How to Provide Liquidity (V3 / V2)

Add Liquidity (V3 / CLMM)

This flow applies to both creating a new V3 pool and adding liquidity to an existing one.

  1. Go to Pools page

    • Go to Pools and click Add Liquidity.

  2. Select token pair

    • Select v3 Positions

    • Choose the two tokens for the pool.

  3. Choose fee tier

    • Select a fee tier (e.g. 0.05%, 0.3%, 1.0%).

    • For existing pools, select the fee tier that matches the pool you want to join.

    • If this is a new pair—or if the selected fee tier doesn’t have an existing pool—adding liquidity will create a new pool.

  4. Set price range

    • Choose preset Range (simpler) based on your need.

    • Optional to define a custom price range.

    • If this action creates a new pool, you will need to set the initial price; double-check the quote direction (Token A per Token B vs Token B per Token A). A reversed price can be far from the market.

    • Review the pool price and confirm your range selection.

  5. Enter deposit amounts

    • Enter the token amounts to supply.

    • The UI will automatically calculate the required ratio based on price and range.

  6. Approve tokens

    • Approve each token in your wallet.

  7. Add liquidity

    • Click Add Liquidity / Supply and confirm the transaction.

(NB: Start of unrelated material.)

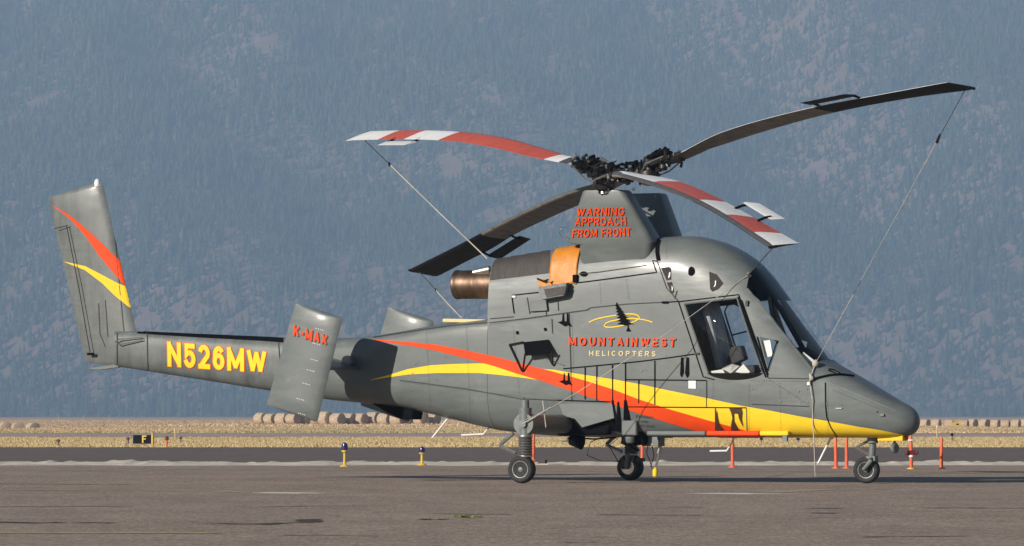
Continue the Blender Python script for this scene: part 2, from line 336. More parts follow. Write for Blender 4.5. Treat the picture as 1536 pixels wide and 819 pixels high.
# ------------------------------------------------------------------ dry grass (stuff)
def tint_mat(name, stops, rough=0.9, trans=0.0):
    m = bpy.data.materials.new(name); m.use_nodes = True; t = m.node_tree; b = t.nodes['Principled BSDF']; b.inputs['Roughness'].default_value = rough; b.inputs['Specular IOR Level'].default_value = 0.15
    at = t.nodes.new('ShaderNodeAttribute'); at.attribute_name = 'tint'; rp = t.nodes.new('ShaderNodeValToRGB')
    e = rp.color_ramp.elements
    while len(e) < len(stops): e.new(0.5)
    for k, (p, c) in enumerate(stops): e[k].position = p; e[k].color = (*c, 1)
    t.links.new(at.outputs['Fac'], rp.inputs[0]); t.links.new(rp.outputs[0], b.inputs['Base Color']); MATS[name] = m; return m
def tris_object(name, V, T, tint, m):
    me = bpy.data.meshes.new(name); n = len(T)
    me.vertices.add(len(V)); me.vertices.foreach_set('co', np.asarray(V, np.float32).ravel())
    me.loops.add(n * 3); me.loops.foreach_set('vertex_index', np.asarray(T, np.int32).ravel())
    me.polygons.add(n); me.polygons.foreach_set('loop_start', np.arange(0, 3 * n, 3, dtype=np.int32))
    a = me.attributes.new('tint', 'FLOAT', 'FACE'); a.data.foreach_set('value', np.asarray(tint, np.float32))
    me.materials.append(m); me.update(); me.validate()
    ob = bpy.data.objects.new(name, me); COL.objects.link(ob); return ob
def grass(name, x0, x1, y0, y1, n, h0, h1, wd, m, green=0.0, keep=None):
    x = rng.uniform(x0, x1, n); y = rng.uniform(y0, y1, n)
    cl = vnoise(x * .22, y * .07, 11) * .6 + vnoise(x * 1.1, y * .3, 12) * .4
    k = rng.random(n) < (.35 + 1.1 * cl)
    if keep is not None: k &= keep(x, y)
    x = x[k]; y = y[k]; cl = cl[k]; n = len(x)
    h = rng.uniform(h0, h1, n) * (.45 + cl); z = gz(x, y)
    V = np.zeros((n, 3, 3, 3)); tint = np.zeros((n, 3))
    for b in range(3):
        a = rng.uniform(0, 2 * np.pi, n); ox = rng.normal(0, wd, n); oy = rng.normal(0, wd, n); lean = rng.normal(0, .35, (n, 2)); hh = h * rng.uniform(.55, 1.1, n); ww = wd * rng.uniform(.5, 1.1, n)
        V[:, b, 0] = np.stack([x + ox + np.cos(a) * ww, y + oy + np.sin(a) * ww, z], 1); V[:, b, 1] = np.stack([x + ox - np.cos(a) * ww, y + oy - np.sin(a) * ww, z], 1)
        V[:, b, 2] = np.stack([x + ox + lean[:, 0] * hh, y + oy + lean[:, 1] * hh, z + hh], 1)
        tint[:, b] = np.clip(rng.normal(.5, .2, n) - green * (1 - vnoise(x * .1, y * .05, 21)), 0, 1)
    T = np.arange(n * 9).reshape(-1, 3)
    return tris_object(name, V.reshape(-1, 3), T, tint.ravel(), m)
M_STRAW = tint_mat('straw_grass', [(0, (0.297, 0.248, 0.122)), (.35, (0.429, 0.341, 0.180)), (1, (0.572, 0.462, 0.265))])
M_MEADOW = tint_mat('meadow_grass', [(0, (0.305, 0.273, 0.143)), (.4, (0.512, 0.377, 0.231)), (1, (0.683, 0.487, 0.336))])
tag(grass('dry_grass', -38, 38, Y_TX + .5, Y_R0 - 2, 125000, .02, .085, .02, M_STRAW, .12), 'straw coloured dry grass strip beyond the dark taxiway', 'grass', kind='stuff')
tag(grass('verge_grass', -46, 46, Y_R1 + 3, 470, 80000, .03, .12, .045, M_MEADOW, .55), 'olive and straw verge grass behind the runway', 'grass', kind='stuff')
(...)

    • You will receive an LP NFT representing your V3 position.

Best Practices

  • Stay in range to earn fees: Fees accrue only while your position is in-range; out-of-range positions stop earning until price returns or you adjust.

  • Match range width to your effort level:

    • Wider range = more “time in range,” fewer adjustments, typically lower fee efficiency per unit liquidity.

    • Narrower range = higher fee efficiency near price, more frequent out-of-range events and rebalancing.

  • Start simple if you’re new: Use Full Range or a wider range first, then tighten as you get comfortable managing positions.

  • Expect inventory to shift: As price moves, your position can become single-sided (holding mostly one token). This is normal in CLMM.

  • Reposition with clear triggers: Consider adjusting when you’re near the range edge, out-of-range, or the position becomes too one-sided for your preference.

  • Choose fee tier based on volatility: Lower fee tiers fit more stable pairs; higher fee tiers can suit more volatile pairs (but volatility can push you out of range faster).

  • Treat LP as a strategy, not “set-and-forget”: Range selection is your strategy; performance depends on price behavior + volume + how actively you manage.

Add Liquidity (V2 / Classic)

This flow applies to both creating a new V2 pool and adding liquidity to an existing one.

  1. Open Liquidity

    • Go to Pools and click Add Liquidity.

  2. Select token pair

    • Select v2 Positions

    • Choose the two tokens for the pool.

    • If the pair does not exist yet, adding liquidity will create a new pool.

  3. Enter deposit amounts

    • Enter the token amounts to supply.

    • For existing pools, amounts must follow the current pool ratio (shown by the UI).

  4. Approve tokens

    • Approve each token (first time only) in your wallet.

  5. Add liquidity

    • Click Add Liquidity / Supply and confirm the transaction.

    • You will receive ERC-20 LP tokens representing your share of the pool.

Best Practices

  • Know the model: V2 is full-range liquidity by default. You don’t choose a range, but liquidity efficiency is generally lower than V3 CLMM.

  • Expect impermanent loss (IL): Price divergence is the main risk driver. In many cases, IL can outweigh fee income.

  • Fees are embedded in reserves: V2 swap fees accumulate inside the pool. Your LP tokens become redeemable for more token0/token1 over time—there’s no separate “collect fees” action.

  • Add liquidity near the pool ratio: Liquidity provisions require token0/token1 in the current pool ratio. Large deviations may be restricted or force you to top up the other side.

  • Plan exits with inventory risk in mind: When you withdraw, you receive a changed mix of token0 and token1 based on price movement—not necessarily what you initially deposited.